Engineering 101

Robotic Eyes on Autonomous Vehicles May Improve Pedestrian Safety

According to research by the University of Tokyo, Japan, adding robotic eyes to autonomous vehicles can save lives.

During the study, participants worked in virtual reality (VR) and needed to determine whether to cross the road in front of a moving vehicle or to wait. Researchers fitted some automobiles with large robotic googly eyes, allowing them to direct the cars’ “gaze” at or away from pedestrians.

In addition to looking cute, the moving eyes empowered the participants to determine whether the car looked at them or not. Knowing whether the car “saw” them resulted in safer, more efficient decision-making.

“There is not enough investigation into the interaction between self-driving cars and the people around them, such as pedestrians. So, we need more investigation and effort into such interaction to bring safety and assurance to society regarding self-driving cars,” said Professor Takeo Igarashi from the Graduate School of Information Science and Technology.

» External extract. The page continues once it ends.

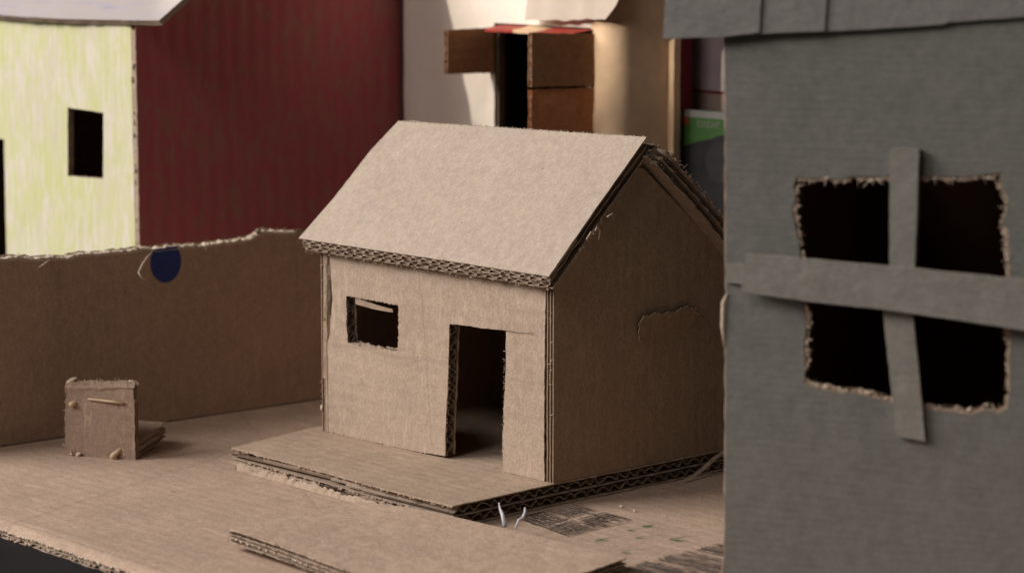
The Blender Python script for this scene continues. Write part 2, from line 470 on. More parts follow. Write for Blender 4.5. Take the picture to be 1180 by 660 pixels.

Eighteen people participated in the study, nine men and nine women aged 18 through 49. They were given 3 seconds in each of four scenarios to decide whether to cross the road in front of a moving vehicle.

“The results suggested a clear difference between genders, which was very surprising and unexpected,” said Project Lecturer Chia-Ming Chang.

The men made more risky choices overall, while the women made safer, more inefficient decisions. However, the addition of the eyes did reduce the number of dangerous and inefficient choices for both.

Interestingly, the men reported feeling that the situation was more dangerous when the eyes looked away, and women said they felt safer when the car looked at them.

While people might make different decisions in VR than they would in real life, this research moves us closer to safer autonomous vehicles.

“Moving from manual driving to auto driving is a huge change. If eyes can actually contribute to safety and reduce traffic accidents, we should seriously consider adding them,” said Igarashi. “I hope this research encourages other groups to try similar ideas, anything that facilitates better interaction between self-driving cars and pedestrians, which ultimately saves people’s lives.”